Is it possible that universal history has available to it a limited number of great scenes that it never stops repeating, as in the theater?
Does it embellish endlessly the same simple themes, the awful secret of which I have not been able to divine in forty years of war reporting.
Is it I dreaming, or is it history? Is it my family heritage playing tricks on me or the phantoms of the dark ages, those phantoms that sleep with one eye open, when, from Bosnia to Libya, from Afghanistan to Kurdistan, or today in Kyiv, I keep hearing replays of Spain and the French Resistance?

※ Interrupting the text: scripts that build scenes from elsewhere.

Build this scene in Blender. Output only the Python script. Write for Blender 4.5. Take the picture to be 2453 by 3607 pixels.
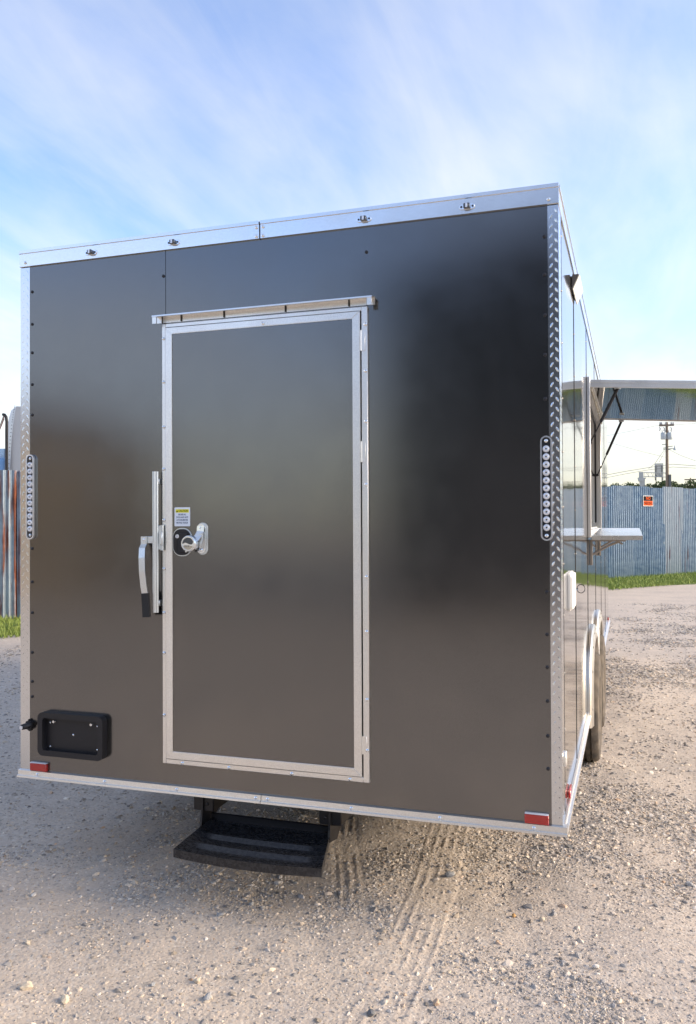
import bpy, bmesh, math, random
import numpy as np
from mathutils import Vector, Matrix

for o in list(bpy.data.objects):
    bpy.data.objects.remove(o, do_unlink=True)
scene = bpy.context.scene
COL = scene.collection
R = math.radians
rng = random.Random(7)
nrng = np.random.default_rng(11)

# ------------------------------------------------------------------ camera
F_PX, IMG_H = 2988.2, 3607.0
CAM = Vector((1.4732, -3.2755, 1.5727))
YAW, PITCH, ROLL = -0.3213, 0.0115, -0.0045
fw = Vector((math.sin(YAW) * math.cos(PITCH), math.cos(YAW) * math.cos(PITCH), math.sin(PITCH)))
rt = Vector((math.cos(YAW), -math.sin(YAW), 0))
up = rt.cross(fw)
rt2 = rt * math.cos(ROLL) + up * math.sin(ROLL)
up2 = up * math.cos(ROLL) - rt * math.sin(ROLL)
cam_data = bpy.data.cameras.new('camera')
cam_data.sensor_fit = 'VERTICAL'
cam_data.sensor_height = 36.0
cam_data.lens = 36.0 * F_PX / IMG_H
cam_data.clip_start = 0.05
cam_data.clip_end = 5000
cam = bpy.data.objects.new('camera', cam_data)
COL.objects.link(cam)
m = Matrix.Identity(4)
for i, v in enumerate((rt2, up2, -fw)):
    m[0][i], m[1][i], m[2][i] = v.x, v.y, v.z
m.translation = CAM
cam.matrix_world = m
scene.camera = cam

# ------------------------------------------------------------------ sky, sun, exposure
SUN_AZ = 76.0      # degrees clockwise from +Y
SUN_EL = 21.0
SKY_STRENGTH = 0.14
world = bpy.data.worlds.new('World')
scene.world = world
world.use_nodes = True
wn, wl = world.node_tree.nodes, world.node_tree.links
wn.clear()
w_out = wn.new('ShaderNodeOutputWorld')
w_bg = wn.new('ShaderNodeBackground')
w_bg.inputs['Strength'].default_value = SKY_STRENGTH
sky = wn.new('ShaderNodeTexSky')
sky.sky_type = 'NISHITA'
sky.sun_disc = False
sky.sun_elevation = R(SUN_EL)
sky.sun_rotation = R(SUN_AZ)
sky.altitude = 0
sky.air_density = 0.5
sky.dust_density = 0.8
sky.ozone_density = 2.6
tc = wn.new('ShaderNodeTexCoord')
sep = wn.new('ShaderNodeSeparateXYZ')
wl.new(tc.outputs['Generated'], sep.inputs[0])
zadd = wn.new('ShaderNodeMath'); zadd.operation = 'MAXIMUM'; zadd.inputs[1].default_value = 0.0
wl.new(sep.outputs['Z'], zadd.inputs[0])
zadd2 = wn.new('ShaderNodeMath'); zadd2.operation = 'ADD'; zadd2.inputs[1].default_value = 0.16
wl.new(zadd.outputs[0], zadd2.inputs[0])
dvx = wn.new('ShaderNodeMath'); dvx.operation = 'DIVIDE'
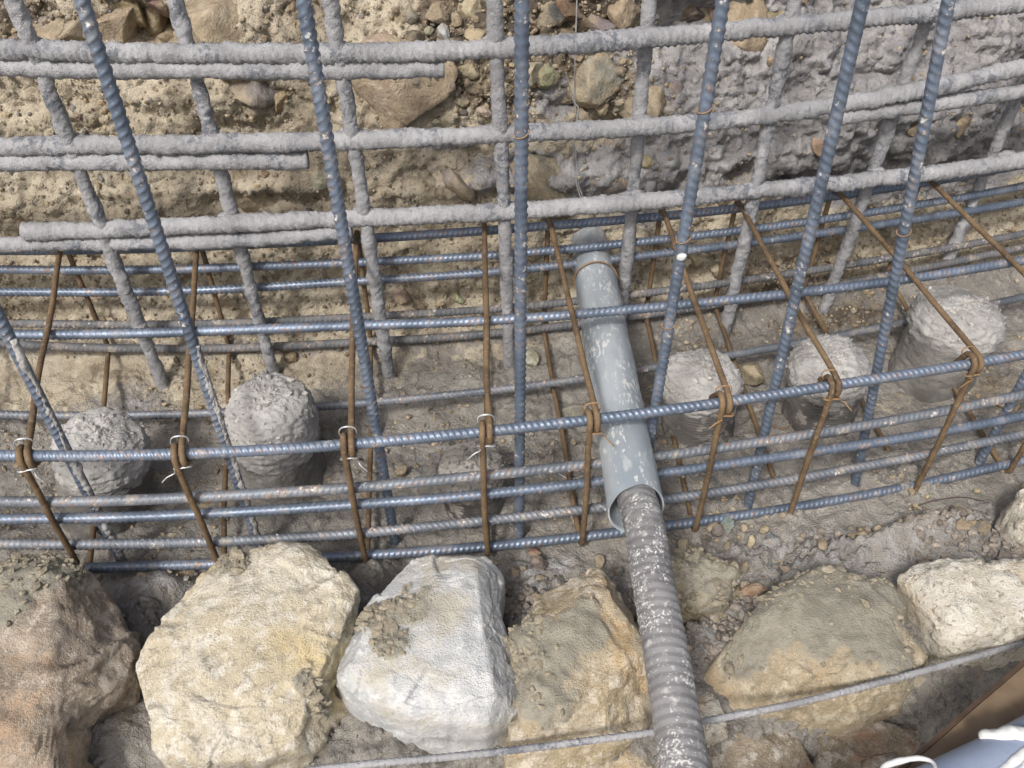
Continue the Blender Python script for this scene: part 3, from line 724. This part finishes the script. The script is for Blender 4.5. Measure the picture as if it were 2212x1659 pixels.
# ------------------------------------------------------------------ mortar-headed piles
def pile(label, bpx, tpx, R, seed, mortar='pile', low='pile_d', split=.5, ring=False, lean=.0, head=1.0):
    bpt = at(*bpx, z=0); tpt = at(*tpx, y=bpt[1]+lean); ax = tpt-bpt; L = np.linalg.norm(ax); ax /= L
    t = thing('pile_head', label, 'pile', bpt, 'mortar pile heads in the trench')
    e1 = np.cross(ax, (0, 1, 0)); e1 /= np.linalg.norm(e1); e2 = np.cross(ax, e1)
    def rev(prof, seg, amp, sd, lumpy=0):
        prof = np.array(prof, float); s = np.r_[0, np.cumsum(np.linalg.norm(np.diff(prof, axis=0), axis=1))]
        m = int(s[-1]/.0026)+2; q = np.linspace(0, s[-1], m); rr = np.interp(q, s, prof[:, 0]); hh = np.interp(q, s, prof[:, 1])
        for _ in range(6):
            rr[1:-1] = (rr[:-2]+2*rr[1:-1]+rr[2:])/4
        th = np.linspace(0, 2*math.pi, seg, endpoint=False)
        d = np.cos(th)[:, None]*e1+np.sin(th)[:, None]*e2
        P = bpt+hh[:, None, None]*ax+rr[:, None, None]*d[None]
        nn = P-(bpt+(np.minimum(hh, L*.8))[:, None, None]*ax); nn /= np.linalg.norm(nn, axis=-1)[..., None]+1e-9
        n = amp*(fbm(P, .06, 3, sd, .5)+lumpy*1.1*billow(P, .012, 3, sd+3, .75)+lumpy*.7*facets(P[..., 0]+.006*vn(P, .02, 3), P[..., 1]+P[..., 2], .014, sd))
        n = n*np.minimum(1, rr/.004)[:, None]
        return (P+nn*n[..., None]).reshape(-1, 3), grid_faces(m, seg)
    h0 = L*split
    if ring:                                                  # fine-ribbed casing
        th = np.linspace(0, 2*math.pi, 72, endpoint=False); hh = np.arange(-.05, h0+.012, .0011)
        rr = R*(.93+.0*hh)+.0004*np.cos(hh/.0055*2*math.pi)
        d = np.cos(th)[:, None]*e1+np.sin(th)[:, None]*e2
        P = bpt+hh[:, None, None]*ax+rr[:, None, None]*d[None]
        P = P+d[None]*(.0030*fbm(P, .05, 4, seed+4, .55))[..., None]
        child('casing', raw_mesh('casing', P.reshape(-1, 3), grid_faces(len(hh), 72)), M[low], t)
    else:
        V, F = rev([(R*1.04, -.05), (R*1.0, 0), (R*.98, h0), (R*.90, h0+.008)], 90, .0030, seed+6, .3)
        child('shaft', raw_mesh('shaft', V, F), M[low], t)
    V, F = rev([(R*.80, h0-.02), (R*.97, h0-.006), (R*1.04*head, h0+.35*(L-h0)), (R*1.0*head, L*.90), (R*.90*head, L*1.0), (R*.5, L*1.07), (.0002, L*1.10)], 96, .0036, seed, .55)
    child('mortar_cap', raw_mesh('mortar_cap', V, F), M[mortar], t)
    r = np.random.default_rng(seed+50); hgt = (V-bpt)@ax; ok = np.where(hgt > L*.80)[0]; nc = 150; k = ok[r.integers(len(ok), size=nc)]
    V0, F0 = ICO[1]; sz = np.clip(r.lognormal(math.log(.0042), .5, nc), .002, .012)
    jt = V0[None]*(1+.25*r.normal(size=(nc, len(V0), 1)))*sz[:, None, None]*r.uniform(.6, 1.2, (nc, 1, 3))*.5
    cV = (jt+V[k][:, None]).reshape(-1, 3); cF = (F0[None]+(np.arange(nc)*len(V0))[:, None, None]).reshape(-1, 3)
    g = .42 if mortar == 'pile' else .2
    cc = np.repeat(np.array([g, g*.97, g*.93])*r.uniform(.75, 1.2, (nc, 1)), len(V0), 0)
    mc = child('mortar_crumbs', raw_mesh('mortar_crumbs', cV, cF, False, {'col': cc}), M['gravel'], t); mc['kind'] = 'stuff'
    return t
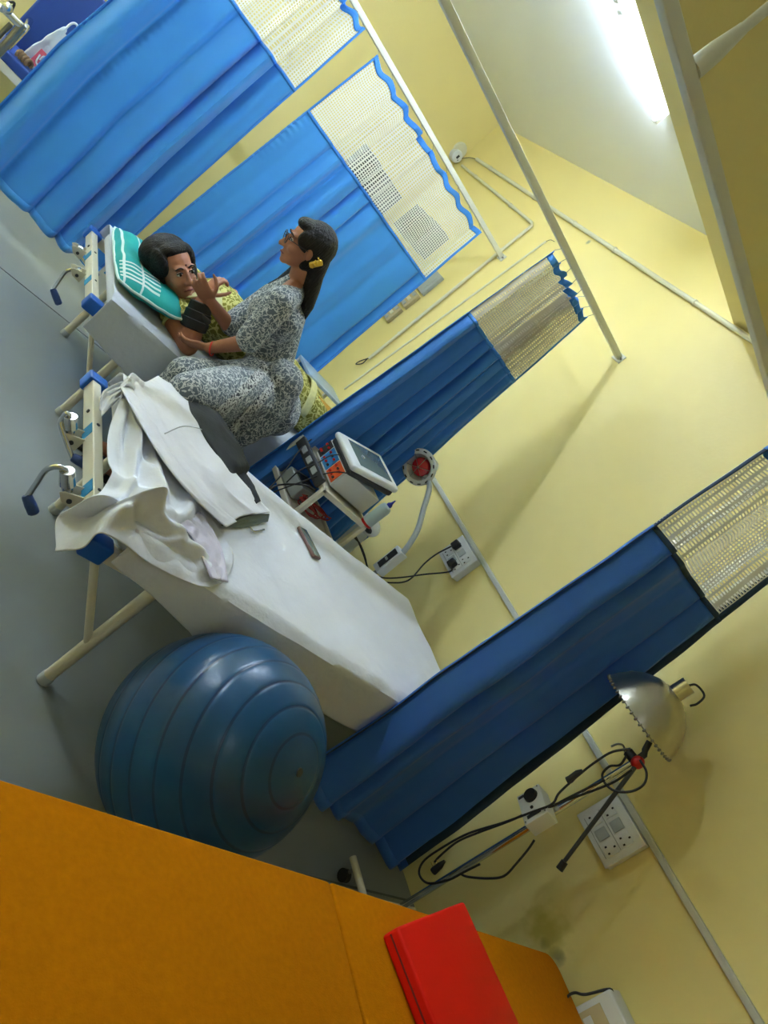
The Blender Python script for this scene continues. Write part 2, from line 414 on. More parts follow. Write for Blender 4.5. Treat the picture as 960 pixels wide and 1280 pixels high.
# ---------------------------------------------------------------- curtains
def curtain(label, X, Y, zt, zs, zh, folds, amp, cloth, net, band, railY, hooks, seed, cuts=None, droop=0.02, pucker=(), net_w=1.0):
    """X(s,t), Y(s,t): s across, t 0 top .. 1 hem; folds along s"""
    c = V((X(0.5, 0), Y(0.5, 0), zt))
    t0 = thing('privacy_curtain', (c.x, c.y, 0.0), label, 'curtain', 'blue and white ward curtains')
    def ph(s, t):
        return 2 * PI * folds * (s + 0.035 * math.sin(7 * s + seed) + 0.012 * math.sin(23 * s + seed * 2)) + 0.5 * math.sin(2.2 * t + seed)
    def zz(s, t):
        z = zt + (zh(s) - zt) * t
        return z
    def P(s, t):
        a = amp * (0.75 + 0.5 * t) * (0.7 + 0.5 * math.sin(9.3 * s + seed))
        p = ph(s, t)
        y = Y(s, t) + a * math.sin(p) + 0.25 * a * math.sin(2.3 * p + seed)
        x = X(s, t) + 0.4 * a * math.cos(p) * (1 if 0.03 < s < 0.97 else 0)
        pk = 0.0
        for s0 in pucker:
            pk += 0.0045 * math.sin(z0(s, t) * 170 + 6 * nz((z0(s, t) * 6, s0, 0), 1.0)) * math.exp(-((s - s0 - 0.012) / 0.022) ** 2) * (0.5 + nz((z0(s, t) * 3, s0 * 9, seed), 1.0))
        wr = pk + nz((x * 2.5, z0(s, t) * 1.3, seed), 2.0) * 0.010 + nz((x * 9, z0(s, t) * 3, seed), 2.2) * 0.0035
        z = z0(s, t)
        if t < 0.2: z -= droop * (1 - t / 0.2) * (0.5 - 0.5 * math.cos(2 * PI * hooks * s)) 
        return V((x, y + wr, z))
    def z0(s, t): return zt + (zh(s) - zt) * t
    ts = lambda s: (zt - zs) / (zt - zh(s))
    th = lambda s: 0.035 / (zt - zh(s))
    NU = max(120, int(folds * 18))
    wid = (X(1, 0) - X(0, 0)) * net_w
    MB().grid(lambda u, v: P(u, ts(u) + (1 - ts(u)) * v), NU, 170 if pucker else 40).build('cloth_panel', cloth, t0, solid=0.002)
    MB().grid(lambda u, v: P(u, th(u) + (ts(u) - th(u)) * v), NU, 12, uvfn=lambda u, v: (u * wid * (1 + folds * amp * 1.0 / max(wid, 0.1)), v * (zt - zs))).build('net_panel', net, t0)
    def off(p, d): return p + V((0, -d, 0))
    MB().grid(lambda u, v: off(P(u, th(u) * v), 0.001), NU, 3).build('header_band', BAND if band is BAND else BAND, t0, solid=0.003)
    MB().grid(lambda u, v: off(P(u, ts(u) - 0.004 + 0.010 * v), 0.003), NU, 2).build('seam_band', band, t0, solid=0.003)
    MB().grid(lambda u, v: off(P(u, 0.978 + 0.022 * v), 0.002), NU, 2).build('hem_band', cloth, t0, solid=0.004)
    for e in (0.0, 1.0):
        d = 0.012 / max(abs(X(1, 0) - X(0, 0)), 0.1)
        a, b = (0.0, d) if e == 0 else (1 - d, 1.0)
        MB().grid(lambda u, v: off(P(a + (b - a) * u, v * 0.999), 0.002), 2, 60).build('side_binding', band, t0, solid=0.003)
    for k in range(hooks + 1):
        s = min(max(k / hooks, 0.01), 0.99); p = P(s, 0.004)
        q = V((p.x, railY, RZ - 0.016))
        pts = [p + V((0, 0, -0.01)), p + V((0, 0, 0.012)), q + V((0, 0, -0.004)), q]
        MB().tube(pts, 0.0016, 6).build('hook', STEEL, t0)
    return t0
L = lambda a, b, t: a + (b - a) * t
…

I will probably never know.
The only thing I can say is that when the curtain fell on the last line of the play — “Glory to Ukraine! Glory to Europe!” — which I endeavor to shout out in the language of Vasyl Stus and Lesya Ukrainka, and when Petro Poroshenko took the stage to express his friendship and, in Churchillian tones, rally his countrymen to the endurance and valiance required by the torrent of blood and tears that has been unleashed on them, I did not know what was uppermost in my mind: the intense joy of participating in a sorrowful but noble commemoration, or the sadness that, in the manner of the Sages, clings to the messianic obviousness of the incompleteness of all things.”